The army of Liberian President Charles Taylor has been put on "maximum alert" on all fronts following attacks by two rebel groups and in expectation there may be another attack on the capital, the deputy chief of staff of government forces told reporters.
"Our troops are on the highest level of alert. For the last four days we have increased the level of security," General Benjamin Yeaten said.
"We are expecting the next 48 hours to be decisive," he predicted.
PHOTO: AP
"We are hearing shelling from Bomi Hills. According to our intelligence we learnt that LURD dissidents have been preparing to attack Monrovia again," Yeaten said.
A rebel leader denied that an attack on the capital was imminent.
Chayee Doe, Deputy President of the main rebel movement, Liberians United for Reconciliation and Democracy (LURD), said that Taylor's forces had violated the ceasefire on several fronts, a claim which could not be independently verified.

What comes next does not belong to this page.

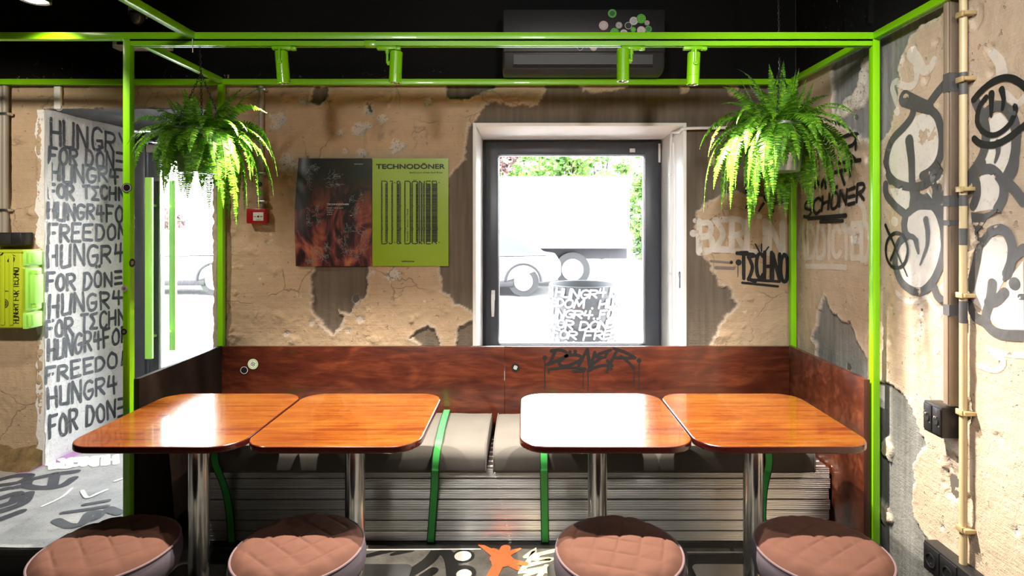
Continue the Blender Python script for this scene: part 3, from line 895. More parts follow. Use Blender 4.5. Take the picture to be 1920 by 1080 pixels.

"Today and since last week we have been attacked in Lofa county [north], they are the ones violating the ceasefire.
"We have no plans to attack the capital, but if they continue to attack us we will fight back. We have held the ceasefire."
Liberia has been wracked by almost non-stop civil war since the 1990s, turning it into one of the world's poorest nations.
A tenuous ceasefire agreement was eventually signed on June 17, providing for "comprehensive peace talks" within 30 days on the establishment of a transition government from which Taylor would be excluded.
Warlord-turned-president Taylor, who now controls only a fifth of his country, has agreed to step down and accept asylum in Nigeria but only once an international peacekeeping force is in place.
But rebels from the LURD, who have besieged the capital, have demanded his immediate resignation.
The Economic Community of West African States (ECOWAS) on Wednesday announced its intention to quickly send up to 1,500 soldiers to Monrovia, where a US military assessment team arrived earlier this week.
"Any troop deployment before the departure of Taylor shall be viewed as a means to prop up Taylor's dying regime and to further prolong the crisis," LURD said in its statement.
More than a dozen years of conflict in Liberia have claimed at least 250,000 lives and spread chaos in west Africa, where the fighting has fuelled a humanitarian crisis.
US military experts are currently touring the country to assess humanitarian and security needs in Liberia, which was set up in the nineteenth century as a homeland for America's freed slaves.
There have been repeated calls for US help in setting up a peacekeeping force but US President George Bush has so far refused to make any commitments or promise troops for the mission.
Washington did not want to overstretch US forces, already busy on manpower-intensive missions in the former Yugoslavia, Afghanistan and Iraq, Bush said.
Nigeria, Mali and Ghana have already pledged to send 1,500 peacekeepers to the war-torn nation.
Liberian Defense Minister Daniel Chea told AFP that the government supported the ceasefire.
"We believe in the ceasefire and support the peace effort in Accra, but we have been attacked. We don't want to get involved in full-force fightings. We believe our people deserve peace. They are only trying to get us involve in undermining the ceasefire and we are not going to be part of such efforts."